## Given records
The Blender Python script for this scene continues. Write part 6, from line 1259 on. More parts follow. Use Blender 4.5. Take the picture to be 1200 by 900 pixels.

...

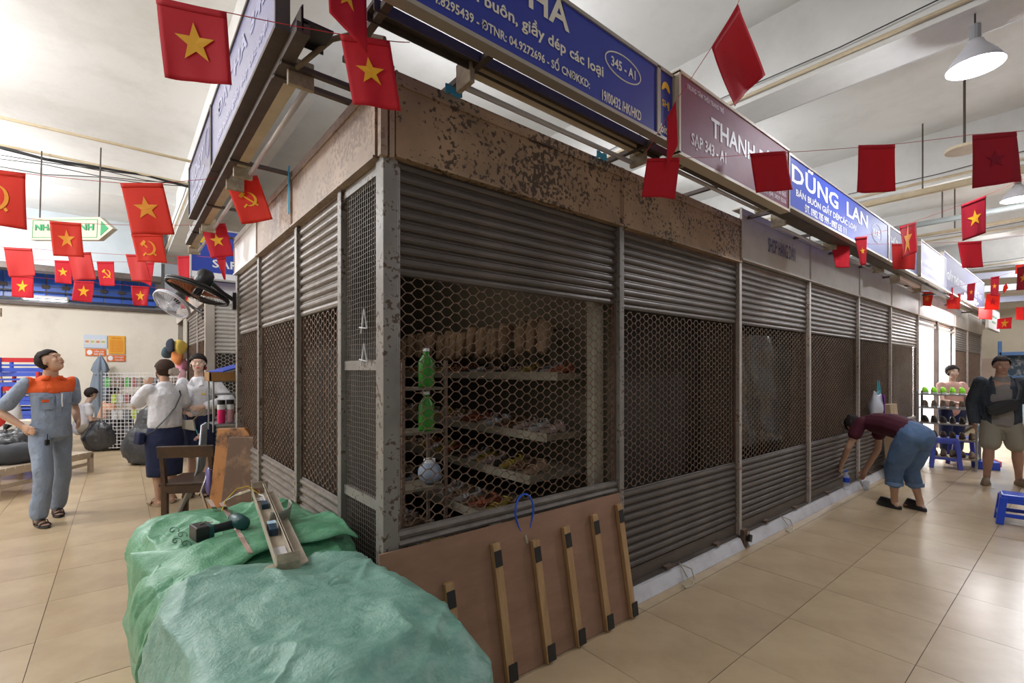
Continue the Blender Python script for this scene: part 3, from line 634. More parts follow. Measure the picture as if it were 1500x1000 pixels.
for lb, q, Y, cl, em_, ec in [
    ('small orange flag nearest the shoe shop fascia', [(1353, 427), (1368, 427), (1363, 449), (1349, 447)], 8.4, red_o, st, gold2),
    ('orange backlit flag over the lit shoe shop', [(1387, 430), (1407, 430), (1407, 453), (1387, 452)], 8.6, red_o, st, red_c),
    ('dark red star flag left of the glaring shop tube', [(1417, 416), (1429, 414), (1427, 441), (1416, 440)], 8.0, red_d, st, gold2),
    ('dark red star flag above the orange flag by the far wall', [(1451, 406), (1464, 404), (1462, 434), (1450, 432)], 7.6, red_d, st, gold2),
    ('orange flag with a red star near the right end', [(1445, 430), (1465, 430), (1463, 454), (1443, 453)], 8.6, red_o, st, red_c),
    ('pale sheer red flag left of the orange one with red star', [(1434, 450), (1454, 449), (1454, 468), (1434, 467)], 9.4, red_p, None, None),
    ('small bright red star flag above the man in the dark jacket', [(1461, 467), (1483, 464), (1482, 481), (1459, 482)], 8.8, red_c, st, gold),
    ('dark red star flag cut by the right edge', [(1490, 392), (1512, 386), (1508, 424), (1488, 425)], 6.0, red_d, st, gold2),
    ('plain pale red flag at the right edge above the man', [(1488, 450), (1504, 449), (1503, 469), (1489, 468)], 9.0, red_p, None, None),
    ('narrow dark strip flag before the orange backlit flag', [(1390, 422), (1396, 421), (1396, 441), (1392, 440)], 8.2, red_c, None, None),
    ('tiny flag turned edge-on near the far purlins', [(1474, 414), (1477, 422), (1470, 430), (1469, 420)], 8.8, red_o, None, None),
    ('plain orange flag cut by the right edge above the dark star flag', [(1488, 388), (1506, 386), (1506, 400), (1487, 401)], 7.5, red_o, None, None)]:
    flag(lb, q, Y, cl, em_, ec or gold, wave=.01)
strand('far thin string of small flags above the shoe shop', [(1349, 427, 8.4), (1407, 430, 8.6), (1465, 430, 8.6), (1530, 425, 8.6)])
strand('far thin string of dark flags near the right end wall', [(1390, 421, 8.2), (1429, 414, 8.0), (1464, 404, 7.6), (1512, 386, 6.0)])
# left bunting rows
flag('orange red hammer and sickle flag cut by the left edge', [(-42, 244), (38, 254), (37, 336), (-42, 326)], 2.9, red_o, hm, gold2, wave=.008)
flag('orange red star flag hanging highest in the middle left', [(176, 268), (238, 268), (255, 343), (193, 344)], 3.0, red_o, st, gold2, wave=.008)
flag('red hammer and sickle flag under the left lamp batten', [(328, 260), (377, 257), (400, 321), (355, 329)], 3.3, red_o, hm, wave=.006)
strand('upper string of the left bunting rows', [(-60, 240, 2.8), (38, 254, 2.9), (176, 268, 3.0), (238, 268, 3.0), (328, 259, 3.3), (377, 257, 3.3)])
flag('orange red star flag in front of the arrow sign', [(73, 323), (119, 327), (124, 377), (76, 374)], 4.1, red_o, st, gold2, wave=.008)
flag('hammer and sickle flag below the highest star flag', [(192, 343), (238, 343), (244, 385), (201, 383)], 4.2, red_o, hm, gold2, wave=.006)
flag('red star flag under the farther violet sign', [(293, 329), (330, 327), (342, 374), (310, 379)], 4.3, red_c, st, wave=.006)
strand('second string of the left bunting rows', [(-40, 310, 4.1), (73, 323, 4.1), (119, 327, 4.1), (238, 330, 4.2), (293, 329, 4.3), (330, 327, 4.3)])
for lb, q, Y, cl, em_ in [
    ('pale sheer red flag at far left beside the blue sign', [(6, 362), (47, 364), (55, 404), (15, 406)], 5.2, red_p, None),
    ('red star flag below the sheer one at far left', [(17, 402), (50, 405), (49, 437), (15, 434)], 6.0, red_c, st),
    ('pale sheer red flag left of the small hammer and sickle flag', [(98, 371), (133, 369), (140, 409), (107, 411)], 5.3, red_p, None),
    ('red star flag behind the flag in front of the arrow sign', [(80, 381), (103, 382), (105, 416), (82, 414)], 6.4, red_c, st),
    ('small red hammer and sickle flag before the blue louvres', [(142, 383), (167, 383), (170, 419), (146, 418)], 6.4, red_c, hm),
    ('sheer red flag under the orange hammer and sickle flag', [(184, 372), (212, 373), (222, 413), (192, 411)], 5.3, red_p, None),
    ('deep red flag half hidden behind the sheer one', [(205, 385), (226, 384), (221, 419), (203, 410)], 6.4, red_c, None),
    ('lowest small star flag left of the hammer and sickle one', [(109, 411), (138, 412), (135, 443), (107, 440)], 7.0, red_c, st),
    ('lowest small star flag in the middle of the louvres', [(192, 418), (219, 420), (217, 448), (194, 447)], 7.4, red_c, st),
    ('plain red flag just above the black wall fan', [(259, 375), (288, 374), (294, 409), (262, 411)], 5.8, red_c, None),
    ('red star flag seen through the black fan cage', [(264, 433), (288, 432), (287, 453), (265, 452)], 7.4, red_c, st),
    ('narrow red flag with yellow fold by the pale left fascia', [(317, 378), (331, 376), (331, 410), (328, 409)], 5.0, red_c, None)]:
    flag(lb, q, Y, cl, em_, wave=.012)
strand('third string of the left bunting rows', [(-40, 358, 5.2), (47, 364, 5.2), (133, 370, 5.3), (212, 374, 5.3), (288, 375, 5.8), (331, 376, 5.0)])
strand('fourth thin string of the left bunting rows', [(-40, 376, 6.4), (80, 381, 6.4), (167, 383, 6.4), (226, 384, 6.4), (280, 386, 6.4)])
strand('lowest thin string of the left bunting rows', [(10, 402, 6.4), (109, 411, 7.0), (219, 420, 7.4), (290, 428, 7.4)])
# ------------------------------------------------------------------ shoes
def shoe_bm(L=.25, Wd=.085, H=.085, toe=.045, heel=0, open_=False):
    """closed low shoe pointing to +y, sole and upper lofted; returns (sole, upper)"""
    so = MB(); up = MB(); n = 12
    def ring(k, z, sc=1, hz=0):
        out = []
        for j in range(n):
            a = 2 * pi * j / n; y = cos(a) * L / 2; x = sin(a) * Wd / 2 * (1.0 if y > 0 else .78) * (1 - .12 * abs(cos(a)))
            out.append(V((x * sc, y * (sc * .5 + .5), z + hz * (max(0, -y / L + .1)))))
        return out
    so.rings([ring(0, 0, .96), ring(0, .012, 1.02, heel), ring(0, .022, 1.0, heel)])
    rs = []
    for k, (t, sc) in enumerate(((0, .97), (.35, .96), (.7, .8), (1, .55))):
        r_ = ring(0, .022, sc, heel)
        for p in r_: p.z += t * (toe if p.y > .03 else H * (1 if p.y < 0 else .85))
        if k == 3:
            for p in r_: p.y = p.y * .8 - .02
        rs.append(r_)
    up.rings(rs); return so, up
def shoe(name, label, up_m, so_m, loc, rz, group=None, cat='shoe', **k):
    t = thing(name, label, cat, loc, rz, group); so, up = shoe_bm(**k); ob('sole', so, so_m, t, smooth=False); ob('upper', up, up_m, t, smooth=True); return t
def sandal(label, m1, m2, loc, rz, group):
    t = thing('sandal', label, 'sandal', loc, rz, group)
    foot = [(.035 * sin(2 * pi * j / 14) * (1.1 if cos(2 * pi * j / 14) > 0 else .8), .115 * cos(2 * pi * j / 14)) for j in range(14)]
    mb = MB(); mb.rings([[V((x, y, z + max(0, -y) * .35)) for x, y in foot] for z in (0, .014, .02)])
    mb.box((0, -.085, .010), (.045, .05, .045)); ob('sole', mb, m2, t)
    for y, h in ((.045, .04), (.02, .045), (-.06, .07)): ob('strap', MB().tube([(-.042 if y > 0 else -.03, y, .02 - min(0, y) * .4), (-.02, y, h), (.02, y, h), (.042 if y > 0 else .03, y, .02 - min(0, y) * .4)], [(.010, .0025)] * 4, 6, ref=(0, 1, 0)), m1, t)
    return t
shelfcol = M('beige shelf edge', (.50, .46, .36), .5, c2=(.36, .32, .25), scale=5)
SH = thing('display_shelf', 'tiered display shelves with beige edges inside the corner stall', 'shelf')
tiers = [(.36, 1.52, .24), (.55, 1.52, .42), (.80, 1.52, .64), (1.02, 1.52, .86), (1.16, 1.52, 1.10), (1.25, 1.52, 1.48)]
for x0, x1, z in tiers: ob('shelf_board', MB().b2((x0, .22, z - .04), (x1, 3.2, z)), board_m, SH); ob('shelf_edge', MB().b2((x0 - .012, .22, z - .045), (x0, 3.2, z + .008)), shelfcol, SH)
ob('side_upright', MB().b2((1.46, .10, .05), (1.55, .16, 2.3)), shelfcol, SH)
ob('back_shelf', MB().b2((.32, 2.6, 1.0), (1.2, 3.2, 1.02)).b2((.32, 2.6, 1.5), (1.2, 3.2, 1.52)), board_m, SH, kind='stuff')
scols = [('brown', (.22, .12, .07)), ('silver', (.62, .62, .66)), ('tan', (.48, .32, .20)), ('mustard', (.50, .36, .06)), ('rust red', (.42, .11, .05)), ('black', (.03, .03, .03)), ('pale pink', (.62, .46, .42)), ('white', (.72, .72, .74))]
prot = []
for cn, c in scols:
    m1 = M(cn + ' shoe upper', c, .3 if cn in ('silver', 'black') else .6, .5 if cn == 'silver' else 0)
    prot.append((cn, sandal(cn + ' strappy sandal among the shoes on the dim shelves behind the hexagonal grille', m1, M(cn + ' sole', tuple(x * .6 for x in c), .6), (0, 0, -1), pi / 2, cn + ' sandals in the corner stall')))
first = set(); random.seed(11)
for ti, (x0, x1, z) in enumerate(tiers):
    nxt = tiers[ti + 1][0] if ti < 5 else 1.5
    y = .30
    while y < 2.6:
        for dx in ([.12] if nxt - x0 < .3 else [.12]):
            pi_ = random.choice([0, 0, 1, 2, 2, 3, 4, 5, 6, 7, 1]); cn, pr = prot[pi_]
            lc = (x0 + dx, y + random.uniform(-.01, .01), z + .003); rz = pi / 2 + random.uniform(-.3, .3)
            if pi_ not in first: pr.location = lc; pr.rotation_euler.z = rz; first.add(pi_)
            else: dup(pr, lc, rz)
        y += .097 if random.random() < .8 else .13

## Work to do
Gather every line from the listing above in which "part" appears, and copy those lines.

## Completed task
The Blender Python script for this scene continues. Write part 6, from line 1259 on. More parts follow. Use Blender 4.5. Take the picture to be 1200 by 900 pixels.
Continue the Blender Python script for this scene: part 3, from line 634. More parts follow. Measure the picture as if it were 1500x1000 pixels.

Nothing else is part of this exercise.